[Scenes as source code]
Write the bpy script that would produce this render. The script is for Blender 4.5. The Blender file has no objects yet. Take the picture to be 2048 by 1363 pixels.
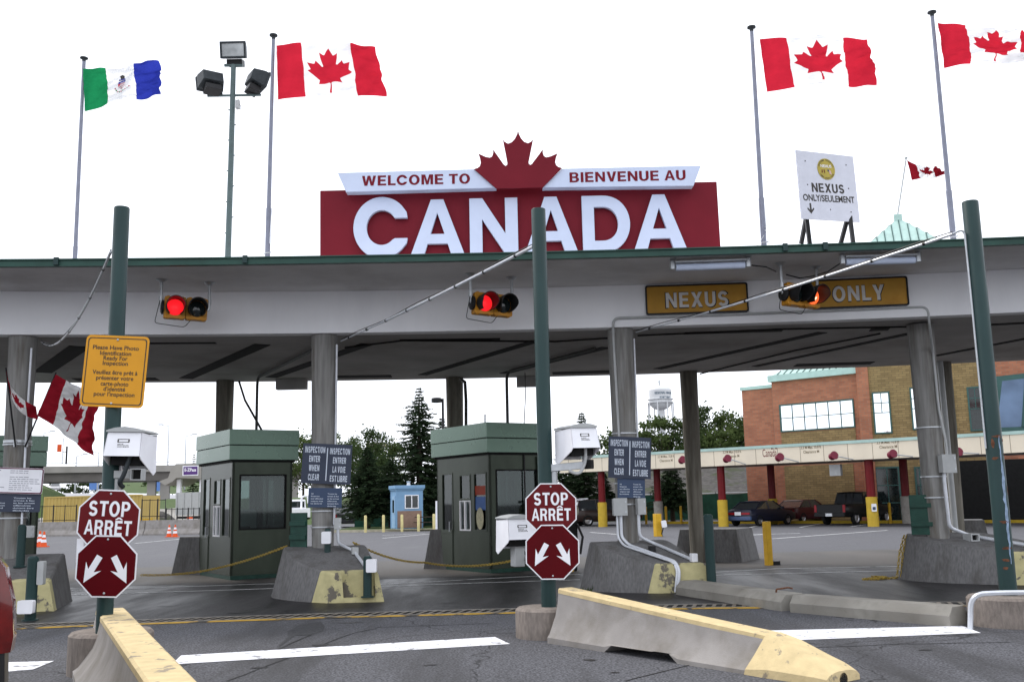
import bpy, bmesh, math, random
from mathutils import Vector, Matrix, noise as mnoise
V = Vector
scene = bpy.context.scene
col = scene.collection
random.seed(7)

# ------------------------------------------------------------------ camera
EYE, FPX = 1.65, 1991.0
TH, RHO = math.atan(322.0 / FPX), 0.022
r0 = V((1, 0, 0)); u0 = V((0, -math.sin(TH), math.cos(TH))); fw = V((0, math.cos(TH), math.sin(TH)))
CX = r0 * math.cos(RHO) - u0 * math.sin(RHO)
CY = r0 * math.sin(RHO) + u0 * math.cos(RHO)
cam_d = bpy.data.cameras.new('camera')
cam = bpy.data.objects.new('camera', cam_d); col.objects.link(cam)
cam_d.sensor_width = 36.0
cam_d.lens = 36.0 * FPX / 2048.0
cam_d.clip_start = 0.1
cam_d.clip_end = 6000
mw = Matrix.Identity(4)
for i in range(3):
    mw[i][0] = CX[i]; mw[i][1] = CY[i]; mw[i][2] = -fw[i]
mw[0][3], mw[1][3], mw[2][3] = 0, 0, EYE
cam.matrix_world = mw
scene.camera = cam

# ------------------------------------------------------------------ world, sun, exposure
SUN_EL, SUN_AZ = math.radians(48), math.radians(-52)      # ahead of the camera and to its left, behind thin cloud
world = bpy.data.worlds.new('World'); scene.world = world
world.use_nodes = True
wn, wl = world.node_tree.nodes, world.node_tree.links
bg = wn['Background']
sky = wn.new('ShaderNodeTexSky'); sky.sky_type = 'NISHITA'; sky.sun_disc = False
sky.sun_elevation = SUN_EL; sky.sun_rotation = SUN_AZ
sky.air_density = 1.0; sky.dust_density = 2.5; sky.ozone_density = 1.0
cl = wn.new('ShaderNodeTexNoise'); cl.inputs['Scale'].default_value = 1.6; cl.inputs['Detail'].default_value = 4
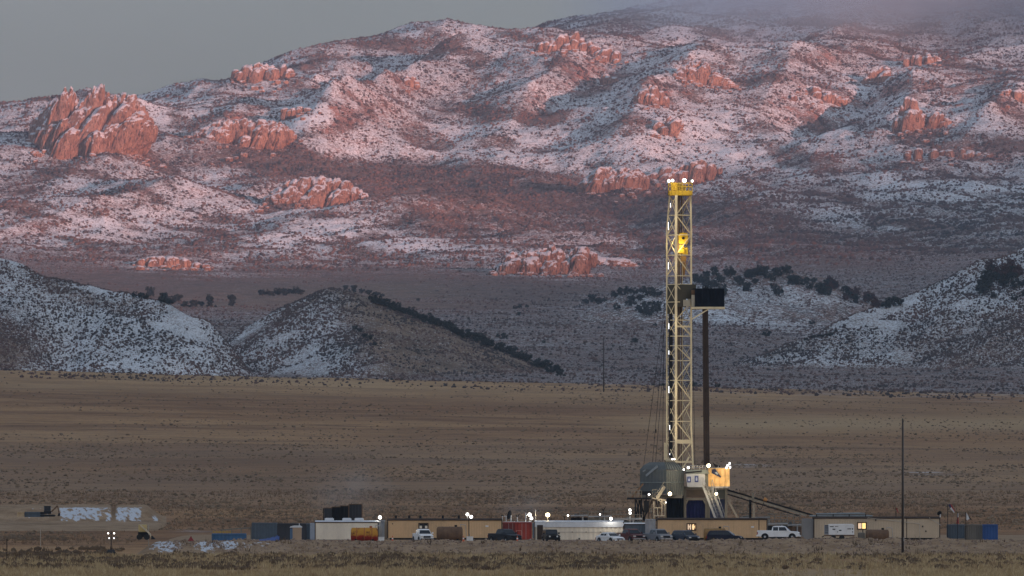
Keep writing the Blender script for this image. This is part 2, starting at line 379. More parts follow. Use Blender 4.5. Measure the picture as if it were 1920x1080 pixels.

### AIM:
Print every entry exactly as written, without the pictures.

### ANSWER IN FULL:
Write the bpy script that would produce this render. The script is for Blender 4.5. The Blender file has no objects yet. Take the picture to be 2048 by 1363 pixels.
import bpy, bmesh, math, random
from mathutils import Vector, Matrix, noise as mnoise
V = Vector
scene = bpy.context.scene
col = scene.collection
random.seed(7)

# ------------------------------------------------------------------ camera
EYE, FPX = 1.65, 1991.0
TH, RHO = math.atan(322.0 / FPX), 0.022
r0 = V((1, 0, 0)); u0 = V((0, -math.sin(TH), math.cos(TH))); fw = V((0, math.cos(TH), math.sin(TH)))
CX = r0 * math.cos(RHO) - u0 * math.sin(RHO)
CY = r0 * math.sin(RHO) + u0 * math.cos(RHO)
cam_d = bpy.data.cameras.new('camera')
cam = bpy.data.objects.new('camera', cam_d); col.objects.link(cam)
cam_d.sensor_width = 36.0
cam_d.lens = 36.0 * FPX / 2048.0
cam_d.clip_start = 0.1
cam_d.clip_end = 6000
mw = Matrix.Identity(4)
for i in range(3):
    mw[i][0] = CX[i]; mw[i][1] = CY[i]; mw[i][2] = -fw[i]
mw[0][3], mw[1][3], mw[2][3] = 0, 0, EYE
cam.matrix_world = mw
scene.camera = cam

# ------------------------------------------------------------------ world, sun, exposure
SUN_EL, SUN_AZ = math.radians(48), math.radians(-52)      # ahead of the camera and to its left, behind thin cloud
world = bpy.data.worlds.new('World'); scene.world = world
world.use_nodes = True
wn, wl = world.node_tree.nodes, world.node_tree.links
bg = wn['Background']
sky = wn.new('ShaderNodeTexSky'); sky.sky_type = 'NISHITA'; sky.sun_disc = False
sky.sun_elevation = SUN_EL; sky.sun_rotation = SUN_AZ
sky.air_density = 1.0; sky.dust_density = 2.5; sky.ozone_density = 1.0
cl = wn.new('ShaderNodeTexNoise'); cl.inputs['Scale'].default_value = 1.6; cl.inputs['Detail'].default_value = 4
Keep writing the Blender script for this image. This is part 2, starting at line 379. More parts follow. Use Blender 4.5. Measure the picture as if it were 1920x1080 pixels.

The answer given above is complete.